- [Brief] Reproduce each line that includes the word "scene".

────────────────────

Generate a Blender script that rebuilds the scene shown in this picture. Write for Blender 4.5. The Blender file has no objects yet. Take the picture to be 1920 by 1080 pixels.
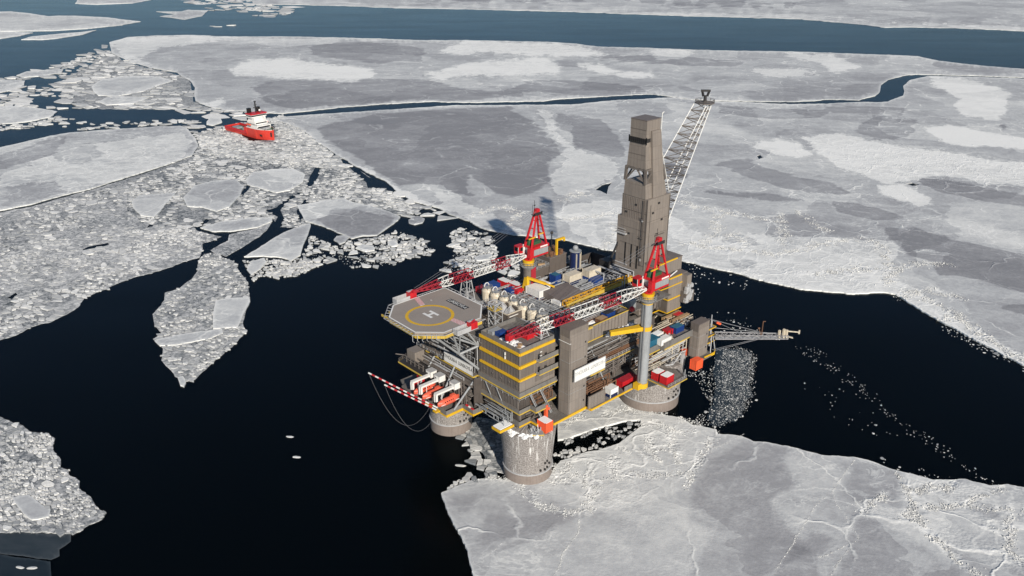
import bpy, bmesh, math, random
import numpy as np
from mathutils import Vector, Matrix, noise
from mathutils.geometry import delaunay_2d_cdt

# ------------------------------------------------------------------ camera, sky, sun, exposure
SC = bpy.context.scene
HC, PITCH, FPX = 190.0, math.radians(23.5), 1600.0
cd = bpy.data.cameras.new('camera'); cam = bpy.data.objects.new('camera', cd); SC.collection.objects.link(cam)
cam.location = (0, 0, HC); cam.rotation_euler = (math.radians(90) - PITCH, 0, 0)
cd.sensor_width = 36; cd.lens = FPX / 1920 * 36; cd.clip_start = 1; cd.clip_end = 60000
SC.camera = cam
SUN_EL, SUN_AZ = math.radians(27.5), math.radians(16.5)      # sun behind the camera, a little to the right
W = bpy.data.worlds.new("World"); SC.world = W; W.use_nodes = True
nt = W.node_tree; bg = nt.nodes['Background']
sky = nt.nodes.new('ShaderNodeTexSky'); sky.sky_type = 'NISHITA'; sky.sun_disc = False
sky.sun_elevation = SUN_EL; sky.sun_rotation = math.pi - SUN_AZ
sky.air_density = 1.0; sky.dust_density = 0.1; sky.ozone_density = 4.0
nt.links.new(sky.outputs[0], bg.inputs[0]); bg.inputs[1].default_value = 0.065
sd = bpy.data.lights.new('sun', 'SUN'); sun = bpy.data.objects.new('sun', sd); SC.collection.objects.link(sun)
sd.energy = 4.3; sd.angle = math.radians(0.6); sd.color = (1.0, 0.93, 0.83)
to_sun = Vector((math.sin(SUN_AZ) * math.cos(SUN_EL), -math.cos(SUN_AZ) * math.cos(SUN_EL), math.sin(SUN_EL)))
sun.rotation_euler = to_sun.to_track_quat('Z', 'Y').to_euler(); sun.location = to_sun * 600
SC.view_settings.view_transform = 'Standard'; SC.view_settings.look = 'None'
SC.view_settings.exposure = 0.32; SC.view_settings.gamma = 1; SC.view_settings.use_curve_mapping = False
SC.cycles.max_bounces = 6; SC.cycles.diffuse_bounces = 2; SC.cycles.glossy_bounces = 2

# ------------------------------------------------------------------ helpers
C = SC.collection.objects
random.seed(7); rng = np.random.default_rng(7)
ct, st = math.cos(PITCH), math.sin(PITCH)
def gp(px, py, z=0.0):
    """the point at height z that the photograph's pixel (px, py) looks at"""
    dx = (px - 960) / FPX; dy = (540 - py) / FPX
    d1 = ct + dy * st; d2 = -st + dy * ct
    t = (z - HC) / d2
    return (dx * t, d1 * t, z)
def gp_np(P, z=0.0):
    P = np.asarray(P, float); dx = (P[:, 0] - 960) / FPX; dy = (540 - P[:, 1]) / FPX
    t = (z - HC) / (-st + dy * ct)
    return np.stack([dx * t, (ct + dy * st) * t], 1)
def px_np(X):
    y = X[:, 1]; z = -HC
    zz = y * ct - z * st; yy = y * st + z * ct
    return np.stack([960 + FPX * X[:, 0] / zz, 540 - FPX * yy / zz], 1)
PSI = math.radians(42.5); cu, su = math.cos(PSI), math.sin(PSI); OX, OY = 2.65, 258.28
def uv(u, v, z=0): return Vector((OX + u * cu - v * su, OY + u * su + v * cu, z))
def setp(o, label=None, cat=None, group=None, kind=None):
    for k, v in (('label', label), ('category', cat), ('group', group), ('kind', kind)):
        if v: o[k] = v
    return o
# ---- materials
def lin(r, g, b):
    f = lambda c: c / 12.92 if c <= .04045 else ((c + .055) / 1.055) ** 2.4
    return (f(r / 255), f(g / 255), f(b / 255), 1)
class N:
    def __init__(s, m): s.t = m.node_tree; s.n = s.t.nodes; s.b = s.n['Principled BSDF']
    def new(s, ty, **k):
        x = s.n.new(ty)
        for a, v in k.items(): setattr(x, a, v)
        return x
    def link(s, a, b): s.t.links.new(a, b)
    def val(s, sock, v):
        if hasattr(v, 'links') or hasattr(v, 'is_output'): s.link(v, sock)
        else: sock.default_value = v
    def math(s, op, a, b=0.0, clamp=False):
        x = s.new('ShaderNodeMath', operation=op, use_clamp=clamp); s.val(x.inputs[0], a); s.val(x.inputs[1], b); return x.outputs[0]
    def coord(s, kind='Object', scale=(1, 1, 1), rot=(0, 0, 0)):
        if kind == 'World': g = s.new('ShaderNodeNewGeometry').outputs['Position']
        else: g = s.new('ShaderNodeTexCoord').outputs[kind]
        mp = s.new('ShaderNodeMapping'); mp.inputs['Scale'].default_value = scale; mp.inputs['Rotation'].default_value = rot
        s.link(g, mp.inputs[0]); return mp.outputs[0]
    def noise(s, vec, scale, detail=4, rough=.55, dist=0.0):
        x = s.new('ShaderNodeTexNoise'); s.link(vec, x.inputs['Vector']); x.inputs['Scale'].default_value = scale
        x.inputs['Detail'].default_value = detail; x.inputs['Roughness'].default_value = rough; x.inputs['Distortion'].default_value = dist
        return x.outputs['Fac']
    def voro(s, vec, scale, feature='DISTANCE_TO_EDGE', out='Distance', rand=1.0):
        x = s.new('ShaderNodeTexVoronoi', feature=feature); s.link(vec, x.inputs['Vector']); x.inputs['Scale'].default_value = scale
        x.inputs['Randomness'].default_value = rand
        return x.outputs[out]
    def ramp(s, fac, stops, interp='LINEAR'):
        x = s.new('ShaderNodeValToRGB'); r = x.color_ramp; r.interpolation = interp
        while len(r.elements) < len(stops): r.elements.new(1)
        for e, (p, c) in zip(r.elements, stops): e.position = p; e.color = c if len(c) == 4 else (*c, 1)
        s.link(fac, x.inputs[0]); return x.outputs[0]
    def step(s, x, a, b):
        m = s.new('ShaderNodeMapRange', interpolation_type='SMOOTHSTEP'); s.link(x, m.inputs[0])
        m.inputs[1].default_value = a; m.inputs[2].default_value = b; return m.outputs[0]
    def mix(s, fac, a, b, mode='MIX'):
        x = s.new('ShaderNodeMix', data_type='RGBA', blend_type=mode); s.val(x.inputs[0], fac)
        s.val(x.inputs[6], a); s.val(x.inputs[7], b); return x.outputs[2]
    def bump(s, h, strength=1, dist=1):
        x = s.new('ShaderNodeBump'); x.inputs['Strength'].default_value = strength; x.inputs['Distance'].default_value = dist
        s.link(h, x.inputs['Height']); s.link(x.outputs[0], s.b.inputs['Normal']); return x
def newmat(name):
    m = bpy.data.materials.new(name); m.use_nodes = True; return m
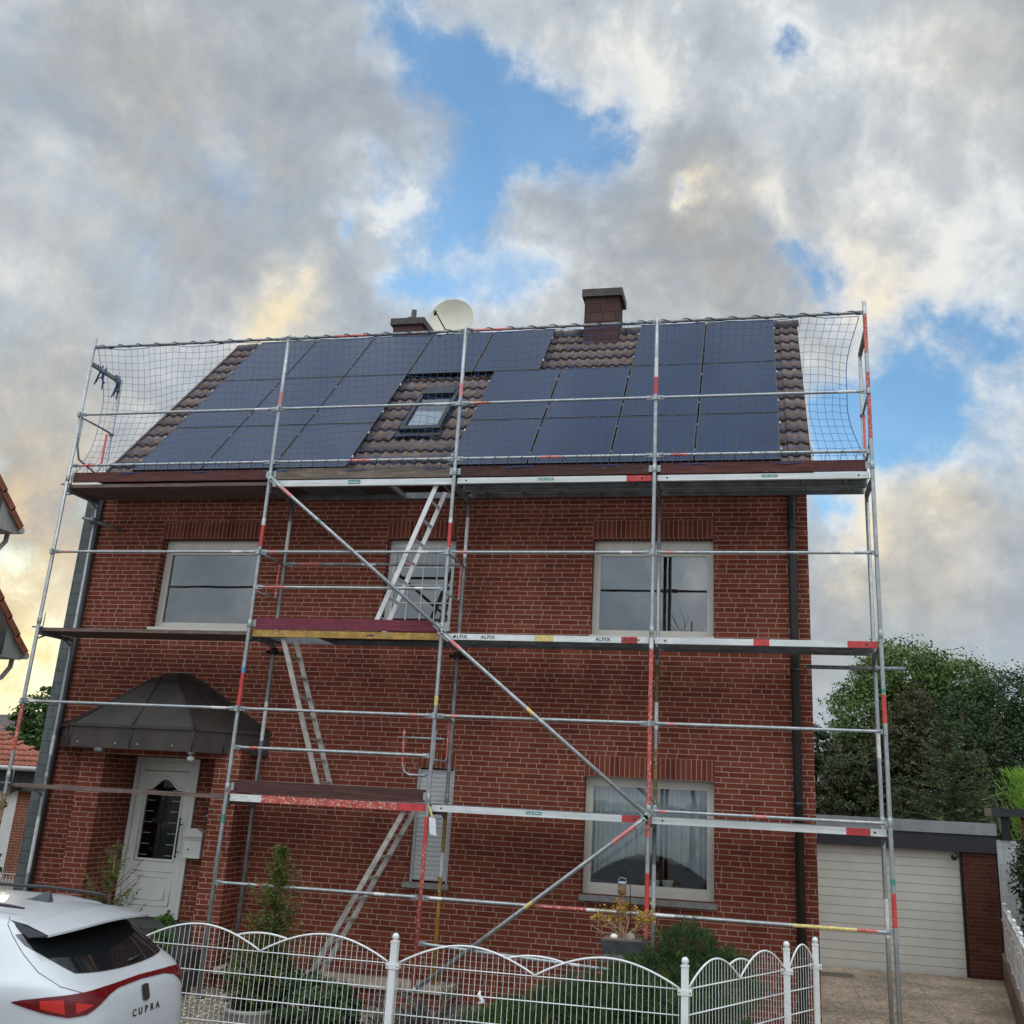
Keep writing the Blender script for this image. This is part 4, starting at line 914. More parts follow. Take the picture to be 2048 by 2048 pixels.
def beam(m_, x0, x1, y, z0, z1, bands, base='beam_white', d=.045):
    xs_ = sorted({x0, x1} | {v for b_ in bands for v in b_[:2]})
    for a, c in zip(xs_[:-1], xs_[1:]):
        k = di_[base]
        for b_ in bands:
            if b_[0] <= (a + c) / 2 <= b_[1]: k = di_[b_[2]]
        m_.box(a, c, y, y + d, z0, z1, k, ('' if a == x0 else 'l') + ('' if c == x1 else 'r'))
def sticker(deck, x0, x1, y, z0, z1, mt, txt=None):
    m_ = MB(); m_.box(x0, x1, y - .002, y - .0004, z0, z1, 0)
    for k in range(5): xx = x0 + (x1 - x0) * (.08 + .18 * k); m_.box(xx, xx + (x1 - x0) * .12, y - .0028, y - .0021, z0 + (z1 - z0) * .3, z0 + (z1 - z0) * (.55 + .15 * (k % 2)), 1)
    m_.build('sticker', [mt, 'white_band'], deck)
def steel_deck(x0, x1, zt, bands, label=None):
    m_ = MB(); a, c = x0 + .035, x1 - .035; z0, z1 = zt - .085, zt - .012
    beam(m_, a, c, YO + .03, z0, z1, bands)
    for ya in (YO + .03, YO + .39):
        yb = ya + .32
        m_.quad([(a, ya + .045, z1 - .008), (c, ya + .045, z1 - .008), (c, yb, z1 - .008), (a, yb, z1 - .008)], [(a, ya), (c, ya), (c, yb), (a, yb)], di_['perf'])
        if ya > YO + .1: m_.box(a, c, ya, ya + .04, z0, z1 - .001, di_['steel_deck'])
        m_.box(a, c, yb - .04, yb, z0, z1 - .001, di_['steel_deck']); m_.box(a, c, ya + .13, ya + .19, z1 - .035, z1 - .009, di_['steel_deck'])
        for k in range(5): xx = a + (c - a) * (k + .5) / 5; m_.box(xx - .012, xx + .012, ya + .046, yb - .042, z0 + .012, z1 - .02, di_['steel_deck'])
    for xx in (a + .12, c - .12): m_.lathe((xx, YO + .029, (z0 + z1) / 2), [(.0, 0.0005), (.012, .0005), (.012, -.02)], 10, di_['ink'], (0, -1, 0))
    return m_.build('deck', DM, scaf)
d = steel_deck(5.64, 8.21, DK[2], [(7.86, 8.175, 'red')]); sticker(d, 6.74, 6.94, YO + .03, 6.29, 6.325, 'green_st')
d = steel_deck(8.21, 10.78, DK[2], []); sticker(d, 9.50, 9.69, YO + .03, 6.29, 6.325, 'green_st')
d = steel_deck(5.64, 8.21, DK[1], [(6.8, 7.03, 'yellow_tape'), (7.85, 8.04, 'red')])
for xx in (5.87, 6.22, 7.63, 7.955):
    m_ = MB(); text_mesh('ALFIX', .062, m_, lambda u, v: (xx + u * 1.05, YO + .0285, 4.283 + v * .95), spacing=1.08, bold=.0012); m_.build('lettering', 'ink', d)
d = steel_deck(8.21, 10.78, DK[1], [(8.26, 8.55, 'white_band'), (9.38, 9.56, 'red'), (10.42, 10.745, 'red')])
d = steel_deck(5.64, 8.21, DK[0], [(7.91, 8.12, 'red')]); sticker(d, 6.81, 6.99, YO + .03, 2.29, 2.325, 'green_st')
d = steel_deck(8.21, 10.78, DK[0], [(10.33, 10.58, 'red')])
# access decks of the second bay
def access_deck(zt, bands, base):
    m_ = MB(); a, c = 3.105, 5.605; z0, z1 = zt - .095, zt - .012
    beam(m_, a, c, YO + .03, z0, z1, bands, base); m_.box(a, c, YI - .075, YI - .03, z0, z1, di_['steel_deck'])
    hx0, hx1 = (4.75, 5.45) if zt != DK[1] else (3.25, 3.95)
    for xa, xb in ((a, hx0), (hx1, c)): m_.box(xa, xb, YO + .076, YI - .077, z1 - .022, z1 - .003, di_['plank_dark'])
    n_ = 9
    for k in range(n_): xx = a + (c - a) * (k + .5) / n_; 
    for k in range(30):
        xx = a + .3 + k * .028
        if zt == DK[2] and xx < 4.3: m_.box(xx, xx + .012, YO + .2, YI - .08, z1 - .034, z1 - .023, di_['steel_deck'])
    for xx in (a + .02, hx0 - .04, hx1, c - .06): m_.box(xx, xx + .04, YO + .076, YI - .077, z0 + .01, z1 - .023, di_['steel_deck'])
    return m_.build('deck', DM, scaf)
d = access_deck(DK[2], [], 'beam_white'); sticker(d, 4.18, 4.35, YO + .03, 6.275, 6.33, 'green_st')
d = access_deck(DK[1], [], 'ochre'); m_ = MB(); m_.box(4.66, 4.75, YO + .0285, YO + .0296, 4.285, 4.305); m_.build('slot', 'ink', d)
access_deck(DK[0], [(3.105, 3.52, 'white_band'), (3.52, 5.25, 'red_worn'), (5.25, 5.605, 'red')], 'beam_white')
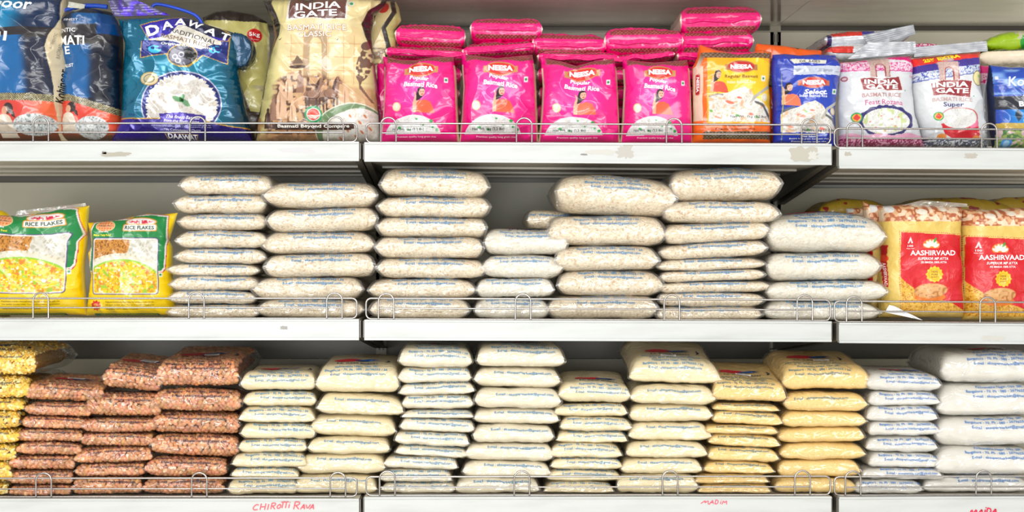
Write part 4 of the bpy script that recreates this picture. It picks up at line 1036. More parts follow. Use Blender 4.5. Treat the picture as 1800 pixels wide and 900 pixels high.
w1 = bg.build('rice_bag', art_w1, M['art'], 'white rice bag with pink band, brown plaque and navy scalloped bowl', 'rice bag', decals=[
    txt('INDIA', 1549.5, 143.5, 60, 8, (255, 255, 255), bold=.03), txt('GATE', 1550, 152.5, 56, 8, (255, 255, 255), bold=.03), txt("BASMATI RICE", 1549.5, 167.5, 68, 7, (176, 130, 128), arch=1),
    txt('Feast Rozana', 1553, 181, 66, 9, (196, 70, 130), arch=2, bold=.0), txt('1kg', 1608, 133, 9, 6, (226, 130, 160), bold=0.)])
strip('top_seal', [(1527, 74), (1609, 73), (1610, 94), (1490, 104)], .045, silver, M['foil'], parent=w1, freq=7, amp=.0008)
def art_w2(px, py, U, V):
    c = base(px, (230, 233, 236)); c = mixc(c, ss(.3, .8, vn(px/30, py/30, 12))*.25, (200, 208, 216))
    yl = 106-(px-1610)*.14
    c = mixc(c, ((py > yl-6)*(py < yl+9)).astype(float), (230, 50, 44)); c = mixc(c, ((py >= yl+9)*(py < yl+22)).astype(float), (60, 44, 140))
    band = ((py >= yl+22)*(py < yl+36)).astype(float); c = mixc(c, band*.5, (214, 226, 244)); c = mixc(c, band*ss(.7, .85, ridge(px/2.6, py/3, 14)), (70, 90, 170))
    c = mixc(c, ((py >= yl+36)*(py < yl+38)).astype(float), (90, 100, 170))
    c = gate(px, py, c, 1668, 126, 1.)
    c = plaque(px, py, c, [(1637, 147), (1658, 141), (1690, 141), (1707, 143), (1704, 171), (1680, 168), (1660, 166), (1640, 168)])
    c = mixc(c, ell(px, py, 1720, 137, 10.5, 13.5), (96, 84, 30)); c = mixc(c, ell(px, py, 1720, 137, 9.4, 12.2), (246, 232, 170)); c = mixc(c, ell(px, py, 1723, 133, 3.4, 3), (170, 200, 90))
    c = mixc(c, ell(px, py, 1711, 169, 1, 1), (20, 130, 60))
    c = mixc(c, pol(px, py, [(1652, 218), (1718, 206), (1722, 238), (1712, 243), (1672, 242), (1660, 236)]), (206, 34, 48)); c = mixc(c, pol(px, py, [(1700, 214), (1718, 208), (1719, 222), (1706, 226)]), (240, 120, 160))
    c = mixc(c, ell(px, py, 1655, 240, 8, 5)+ell(px, py, 1716, 242, 6, 4), (214, 130, 50))
    c = mixc(c, ell(px, py, 1685, 206, 33, 17), (160, 40, 50)*np.ones(1) if False else (190, 70, 70))
    c = grains(px, py, c, ell(px, py, 1684, 208, 32, 18), (254, 254, 252), (220, 220, 216), 2.4, 19)
    c = mixc(c, ell(px, py, 1648, 205, 8, 8), (30, 150, 84)); c = mixc(c, ell(px, py, 1648, 205, 6, 6), (250, 180, 60)); c = mixc(c, pol(px, py, [(1643, 206), (1648, 199), (1653, 206), (1649, 210)]), (220, 60, 50))
    c = mixc(c, (py > 243)*ss(.5, .65, ridge(px/3, py/2.4, 29)), (80, 86, 104))
    return c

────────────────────

- [Response below]
Generate a Blender script that rebuilds the scene shown in this picture. Write for Blender 4.5. The Blender file has no objects yet. Take the picture to be 1920 by 1080 pixels.
SC = bpy.context.scene